Asked whether Web 2.0 is a fluctuation or a technology that will change the way we do business, Ellison replied: "Do I think Web 2.0 is overrated? I think every generation thinks that their set of innovations will quickly replace everything that came before.
"I think Web 2.0 is an extremely important innovation. I think we constantly come up with new technologies. But those new technologies take a very long time to fully displace technologies that came before. Or before they 50 percent displace technologies that came before.
"Oracle has deeply invested in Web 2.0. Our future middleware, Fusion, is based on Web 2.0. Our new tool set and applications are based on Web 2.0.
"But before all our customers migrate to that next-generation technology, before half our customers migrate to that new generation, it will probably be seven years."
Does Larry Ellison foresee a day when Oracle will change its business model? For instance, might it support advertising as Google does? Or perhaps he foresees Google elbowing into Oracle's space?
"I detect Google-envy in Silicon Valley. In fact, the most interesting thing is that Microsoft has Google-envy, which is fascinating, because Microsoft makes more money than Google," Ellison says.
"Google is a consumer company that makes its money with advertising. I think that if we put advertising on our general ledger pages, so before you make a journal entry, somebody suggests that you go out and buy I don't know, a Mars bar or a Coke, I think our customers wouldn't be thrilled. They want to make a journal entry. B, we are not a consumer company.".
Oracle sells software to professional programmers, he says. It sells business applications to specialized business professionals, accountants, salespeople, service people. "While they're doing their job is probably not the best time to advertise to them," he quips.
Regarding future challenges, Ellison dismisses open source as a threat to Oracle.
"Open source is not something to be feared. Open source is something to be explained. Open source wins not because it's open and not because it's free. Open source wins only when it's better," he says.
The Apache web server is currently the most successful open source product in the world," Ellison says. "It displaced Microsoft IIS not because it was free and not because it was open source, but because it was more secure and faster, and more reliable.
"Linux, I believe, is competing very effectively with (Microsoft's) Windows.

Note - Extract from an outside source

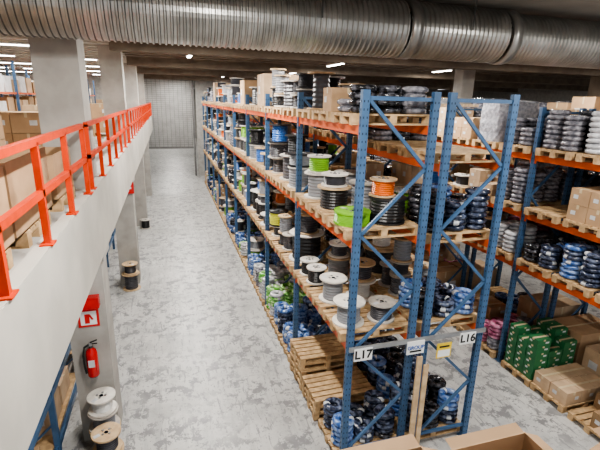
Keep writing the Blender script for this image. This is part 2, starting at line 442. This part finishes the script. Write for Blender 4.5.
one("wall_far_left",(-9.9,YW,3.5),(16.3,0.2,7),"wall_paint"); one("wall_far_right",(12.1,YW,3.5),(20,0.2,7),"wall_paint")
b_=MB(); 
zz=2.2
b_.box((0.13,YW,4.5),(3.4,0.04,4.8),"shutter")
while zz<6.85:
    b_.box((0.13,YW-0.03,zz+0.07),(3.4,0.03,0.10),"shutter"); b_.box((0.13,YW-0.022,zz+0.13),(3.4,0.012,0.02),"shutter_dark"); zz+=0.14
for i in range(12): b_.box((-1.45+i*0.29,YW-0.05,4.5),(0.025,0.012,4.7),"shutter_dark")
b_.box((0.13,YW-0.03,2.12),(3.4,0.12,0.14),"shutter_dark")
for x in(-1.66,1.92): b_.box((x,YW-0.03,3.47),(0.12,0.2,6.9),"shutter_dark")
obj("roller_shutter_door",b_)
one("wall_beyond",(4,66,3.5),(44,0.2,7),"wall_paint")
one("wall_left",(-18,20,3.5),(0.2,94,7),"wall_paint")
one("wall_right",(26,20,3.5),(0.2,94,7),"wall_paint")
# mezzanine
MZ=4.38; XF=-0.95
one("mezzanine_floor",(-9.4,14.5,MZ-0.2),(16.7,37,0.3),"concrete")
b_=MB(); b_.box((XF-0.06,14.5,3.95),(0.12,37,0.97),"concrete_light"); obj("trim_mezzanine_fascia",b_)
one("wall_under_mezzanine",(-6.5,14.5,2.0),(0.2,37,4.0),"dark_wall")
for y in(7.0,13.6,20.2,26.8):
    b_=MB(); b_.box((-1.36,y,CZ/2),(0.56,0.56,CZ),"concrete"); b_.box((-1.36,y,MZ-1.05),(0.66,0.66,0.25),"concrete"); obj("concrete_column",b_)
for x,y in((10.4,14),(10.4,24),(5.9,22),(14.5,12),(14.5,20)):
    one("concrete_column",(x,y,CZ/2),(0.5,0.5,CZ),"ceiling_rib" if x>12 else "concrete")
one("viewing_platform_floor",(2.0,-0.9,MZ-0.13),(5.6,3.4,0.26),"concrete")
def railing(ya,yb_,n):
    b_=MB(); x=XF-0.03; z0=4.435
    for i in range(n+1):
        y=ya+(yb_-ya)*i/n
        b_.box((x,y,z0+0.41),(0.05,0.05,0.82),"rail_red"); b_.box((x,y,z0+0.005),(0.1,0.14,0.012),"rail_red")
    for z in(z0+0.42,z0+0.82): b_.box((x,(ya+yb_)/2,z),(0.05,yb_-ya+0.05,0.055),"rail_red")
    return obj("safety_railing",b_)
railing(0.75,5.78,5); railing(6.1,12.3,6); railing(12.6,19.0,6); railing(19.3,26,6); railing(26.3,32.8,6)
def opencrate(mb,c,w,d,h,m_,flaps=0.12,t=0.012):
    x,y,z=c
    mb.box((x,y,z+t/2),(w,d,t),m_)
    for s_ in(-1,1):
        mb.box((x+s_*(w/2-t/2),y,z+h/2),(t,d,h),m_); mb.box((x,y+s_*(d/2-t/2),z+h/2),(w-2*t,t,h),m_)
        if flaps>0:
            mb.add([(x+s_*w/2,y-d*.48,z+h),(x+s_*w/2,y+d*.48,z+h),(x+s_*(w/2+flaps*.8),y+d*.48,z+h-flaps*.35),(x+s_*(w/2+flaps*.8),y-d*.48,z+h-flaps*.35)],[(0,1,2,3)],m_)
            mb.add([(x-w*.48,y+s_*d/2,z+h),(x+w*.48,y+s_*d/2,z+h),(x+w*.48,y+s_*(d/2+flaps*.6),z+h+flaps*.1),(x-w*.48,y+s_*(d/2+flaps*.6),z+h+flaps*.1)],[(0,1,2,3)],m_)
y=1.6
mz=MZ-0.05
for i,(w,h) in enumerate([(1.0,0.55),(1.1,0.6),(1.2,0.62),(0.9,0.5)]):
    b_=MB(); b_.put(PAL,(-1.78,y+0.5,mz+0.001)); opencrate(b_,(-1.78,y+0.5,mz+PH),1.15,w,h,"carton",0)
    b_.put(t_carton(0.5,0.7,h*0.8,"carton_dark"),(-2.03,y+0.5,mz+PH+0.013)); b_.put(t_carton(0.5,0.7,h*0.7,"carton"),(-1.5,y+0.5,mz+PH+0.013))
    obj("cardboard_crate",b_); y+=w+0.1
for (x,y,h) in [(-3.4,3.0,0.9),(-3.5,4.4,0.8),(-3.3,5.9,0.85),(-4.9,5.0,0.9),(-3.2,8.2,0.8),(-2.9,10.2,0.8),(-4.6,8.6,0.9),(-2.6,12.0,0.9),(-2.3,16,0.9),(-6.6,8,0.9),(-2.4,22,1.0),(-4.6,10.6,1.0),(-6.0,11.2,0.8)]:
    b_=MB(); b_.put(PAL,(x,y,mz+0.001))
    mm=random.choice(["carton","carton_light","carton"])
    for i in(-1,1):
        for j in(-1,1):
            for q in range(2):
                if q==1 and R()<0.2: continue
                b_.put(t_carton(0.54,0.385,h/2-0.01,mm),(x+i*0.275,y+j*0.195,mz+PH+q*h/2),random.uniform(-.02,.02))
    obj("boxed_pallet_load",b_)
for x,ya,n in((-4.6,13.0,8),(-7.0,13.0,8),(-9.6,12.5,8),(-13,12.5,8)):
    e=empty("storage_shelving")
    b_=MB(); L=n*2.2
    for k in range(n+1):
        y=ya+k*2.2
        for xx in(x-0.4,x+0.4): b_.box((xx,y,mz+1.1),(0.07,0.07,2.2),"blue_steel")
    for z in(0.1,0.7,1.3): b_.box((x,ya+L/2,mz+z),(0.8,L,0.05),"orange_steel" if z>0.5 else "steel_grey")
    obj("frame",b_,parent=e)
    b_=MB()
    for k in range(int(L/0.7)-1):
        for z in(0.13,0.73,1.33):
            b_.put(t_carton(0.6,0.55,random.uniform(.3,.5),random.choice(["carton","carton_light","plastic_white","carton_dark"])),(x,ya+0.5+k*0.7,mz+z))
    obj("cartons",b_,parent=e)
def small_rack(x,y0,n):
    e=empty("storage_rack"); b_=MB()
    for k in range(n+1):
        y=y0+k*1.9
        for xx in(x-0.4,x+0.4): b_.box((xx,y,1.5),(0.08,0.07,3.0),"blue_steel")
        for q in range(4): b_.bar((x-0.36,y,0.2+q*0.7),(x+0.36,y,0.9+q*0.7),0.03,0.03,"blue_steel")
    for z in(0.5,1.4,2.3):
        for xx in(x-0.4,x+0.4): b_.box((xx,y0+n*0.95,z),(0.05,n*1.9-.08,0.1),"blue_steel")
        b_.box((x,y0+n*0.95,z+0.06),(0.72,n*1.9-.1,0.02),"pallet_wood")
    obj("frame",b_,parent=e); s_=MB()
    for k in range(n):
        for z in(0.575,1.475,2.375):
            for j in(0.5,1.2):
                if z>1 and R()<0.3: continue
                s_.put(t_carton(0.6,0.6,random.uniform(0.3,0.5),random.choice(["carton","carton_light","carton_dark"])),(x,y0+k*1.9+j,z))
    obj("cartons",s_,parent=e)
small_rack(-2.25,4.2,2); small_rack(-2.4,8.6,2); small_rack(-2.6,15.0,2)

def stackd(name,x,y,items):
    e=empty(name); z=0.0
    for r,h,c_,f_ in items:
        obj("drum",t_drum(r,h,c_,f_,0.7,28),(x,y,z),R()*6,parent=e); z+=h+0.012
stackd("stacked_cable_drums",-1.24,6.42,[(0.24,0.48,"cable_grey","drum_wood"),(0.23,0.30,"cable_grey","drum_grey"),(0.21,0.26,"cable_white","drum_light")])
stackd("stacked_cable_drums",-1.14,5.93,[(0.23,0.45,"cable_dark","drum_wood"),(0.21,0.30,"cable_dark","drum_wood")])
stackd("stacked_cable_drums",-1.3,13.0,[(0.26,0.5,"cable_dark","drum_wood"),(0.22,0.3,"cable_dark","drum_wood")])
stackd("stacked_cable_drums",-1.15,19.6,[(0.24,0.4,"cable_black","drum_grey")])
cy=6.72
e=empty("fire_extinguisher"); b_=MB(); T=Matrix.Translation((-1.34,cy-0.12,1.32))
pr=[(0.0,0),(0.075,0.0),(0.085,0.02),(0.085,0.40),(0.07,0.46),(0.03,0.50),(0.028,0.53),(0.0,0.53)]
b_.lathe(pr,["black_ink","black_ink","ext_red","ext_red","ext_red","black_ink","black_ink"],24,T,closed=False)
b_.box((-1.34,cy-0.12,1.88),(0.04,0.05,0.05),"steel_grey"); b_.bar((-1.34,cy-0.12,1.91),(-1.24,cy-0.13,1.95),0.02,0.015,"black_ink"); b_.bar((-1.34,cy-0.12,1.885),(-1.24,cy-0.13,1.89),0.02,0.012,"black_ink")
pts=[(-1.36,1.88),(-1.43,1.84),(-1.46,1.7),(-1.455,1.5),(-1.44,1.38)]
for p,q in zip(pts,pts[1:]): b_.bar((p[0],cy-0.13,p[1]),(q[0],cy-0.13,q[1]),0.025,0.025,"black_ink")
b_.box((-1.34,cy-0.207,1.58),(0.09,0.006,0.12),"strap_white"); b_.box((-1.34,cy-0.015,1.6),(0.05,0.03,0.3),"steel_grey")
obj("body",b_,parent=e)
e=empty("fire_extinguisher_sign"); b_=MB(); b_.box((-1.34,cy-0.012,2.28),(0.30,0.012,0.30),"sign_red"); b_.box((-1.34,cy-0.02,2.28),(0.23,0.004,0.23),"white_paint"); b_.box((-1.36,cy-0.024,2.27),(0.07,0.004,0.16),"sign_red"); b_.bar((-1.33,cy-0.024,2.34),(-1.28,cy-0.024,2.25),0.004,0.03,"sign_red"); obj("panel",b_,parent=e)
b_=MB(); b_.box((-1.32,cy-0.08,2.58),(0.34,0.13,0.18),"ext_red"); b_.box((-1.32,cy-0.15,2.58),(0.28,0.006,0.12),"ext_red"); obj("fire_alarm_box",b_)
b_=MB(); b_.box((-1.2,13.27,3.05),(0.34,0.02,0.34),"sign_red"); b_.box((-1.2,13.255,3.05),(0.2,0.006,0.06),"white_paint"); b_.box((-1.2,13.25,3.05),(0.06,0.006,0.2),"white_paint"); obj("fire_point_sign",b_)

# ---------------------------------------------------------------- duct
e=empty("ventilation_duct")
def duct(xa,xb,y,z,r,name,pitch=0.075):
    b_=MB(); n=int((xb-xa)/pitch); T=Matrix.Translation((xa,y,z))@Matrix.Rotation(math.pi/2,4,'Y')
    p=[];mm=[]
    for i in range(n):
        s0=i*pitch
        p+=[(r,s0),(r,s0+pitch*0.45),(r+0.018,s0+pitch*0.62),(r+0.018,s0+pitch*0.84)]
        mm+=["galv","galv","galv","galv_dark"]
    b_.lathe(p,mm[:-1],44,T,closed=False,smooth=False); return obj(name,b_,parent=e)
DY,DZ=6.13,6.64
duct(-9,3.35,DY,DZ,0.375,"pipe_a"); duct(3.5,5.05,DY,DZ,0.37,"pipe_b"); duct(5.2,16,DY,DZ-0.01,0.35,"pipe_c")
b_=MB()
for x in(3.42,5.12):
    T=Matrix.Translation((x-0.07,DY,DZ))@Matrix.Rotation(math.pi/2,4,'Y')
    b_.lathe([(0.34,0),(0.40,0),(0.40,0.15),(0.34,0.15)],"galv",40,T)
obj("couplings",b_,parent=e)
b_=MB()
for x in(-5,-0.5,2.0,4.3,7.5):
    for s_ in(-1,1): b_.box((x,DY+s_*0.402,DZ+0.2),(0.02,0.006,0.40),"galv_dark")
obj("hangers",b_,parent=e)

# foreground open boxes on the platform
b_=MB(); opencrate(b_,(0.46,0.64,MZ),0.22,0.24,0.39,"carton",0.06,0.004); obj("open_cardboard_box",b_)
b_=MB(); opencrate(b_,(0.74,0.60,MZ),0.23,0.24,0.40,"carton",0.05,0.004); obj("open_cardboard_box",b_)
b_=MB(); opencrate(b_,(1.13,0.50,MZ),0.26,0.26,0.42,"carton",0.05,0.004); obj("open_cardboard_box",b_)

# ---------------------------------------------------------------- lights
def strip(x,y,z,L,along,power):
    e=empty("ceiling_light"); b_=MB()
    d=(L,0.16,0.05) if along=='x' else (0.16,L,0.05)
    d2=(L*0.96,0.11,0.02) if along=='x' else (0.11,L*0.96,0.02)
    b_.box((x,y,z+0.045),d,"plastic_white"); b_.box((x,y,z+0.012),d2,"tube_light"); obj("fixture",b_,parent=e)
    l=bpy.data.lights.new("lamp","AREA"); l.shape='RECTANGLE'; l.size=d2[0]; l.size_y=d2[1]; l.energy=power; l.color=(1,0.965,0.905)
    o=bpy.data.objects.new("lamp",l); o.location=(x,y,z-0.01); COL.objects.link(o); o.parent=e
LZ=CZ-0.20
for y in(3.2,9.6,14.4,19.2,24.2,30): strip(0.8,y,LZ,1.5,'y',250)
for y in(3.2,9.6,15.2,20.4,26.2): strip(5.85,y,LZ,1.5,'y',180)
for y in(9.6,15.6,24.4): strip(10.5,y,LZ,1.2,'y',130)
for y in(9.6,18.4,26.5): strip(3.3,y,LZ,0.9,'y',60)
for x in(14.5,19):
    for y in(10,18,26): strip(x,y,LZ,1.5,'x',80)
for x in(-3.2,-5.8,-8.3,-11,-14):
    for y in(4,10,14,18,22,26,30): strip(x,y,LZ,1.9,'x',45)
for y in(5,12): strip(-4,y,3.85,1.2,'y',25)
for y in(40,50,60): strip(0.5,y,LZ,2,'x',300)
w=bpy.data.worlds.new("World"); bpy.context.scene.world=w; w.use_nodes=True
w.node_tree.nodes["Background"].inputs[0].default_value=(0.97,0.98,1,1); w.node_tree.nodes["Background"].inputs[1].default_value=0.8
# ---------------------------------------------------------------- camera
cd=bpy.data.cameras.new("Camera"); cd.sensor_width=36; cd.lens=430/600*36; cd.clip_start=0.02; cd.clip_end=300
co=bpy.data.objects.new("Camera",cd); COL.objects.link(co)
M=Matrix.Rotation(math.radians(-17.14),4,'Z')@Matrix.Rotation(math.radians(90-16.05),4,'X')@Matrix.Rotation(math.radians(1.4),4,'Z')
co.matrix_world=Matrix.Translation((0,0,5.6))@M
bpy.context.scene.camera=co
try: bpy.context.scene.view_settings.look='AgX - Medium High Contrast'
except Exception: pass
bpy.context.scene.view_settings.exposure=0.48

The thing that's misleading is that for free software to take over - well, the purchase price of software is only about 10 percent of the total cost of ownership of software. So even if the software is free, the most you can save is 10 percent off. Now the question is, what are your other costs of developing applications, of running applications on a daily basis, of dealing with problems when they occur? We think that Oracle is absolutely very competitive with open source," he says.
"Whenever open source gets to be better than what we do, like in the case of Apache and Linux, we will simply adopt it, distribute it and support it."
Will Oracle surpass Microsoft to become the biggest software company in the world? That depends on two questions, Ellison says: How fast Oracle grows, and how fast Microsoft shrinks.
As for growth, how do you define software? Ellison asks. Does Microsoft's Xbox count as software?
Larry Ellison is no oracle; he can't see into Oracle's future, let alone Microsoft's. No, he doesn't hate them, he clarifies, he just wants to make Oracle stronger than the Redmond giant. His job, Ellison says, is to make Oracle No. 1.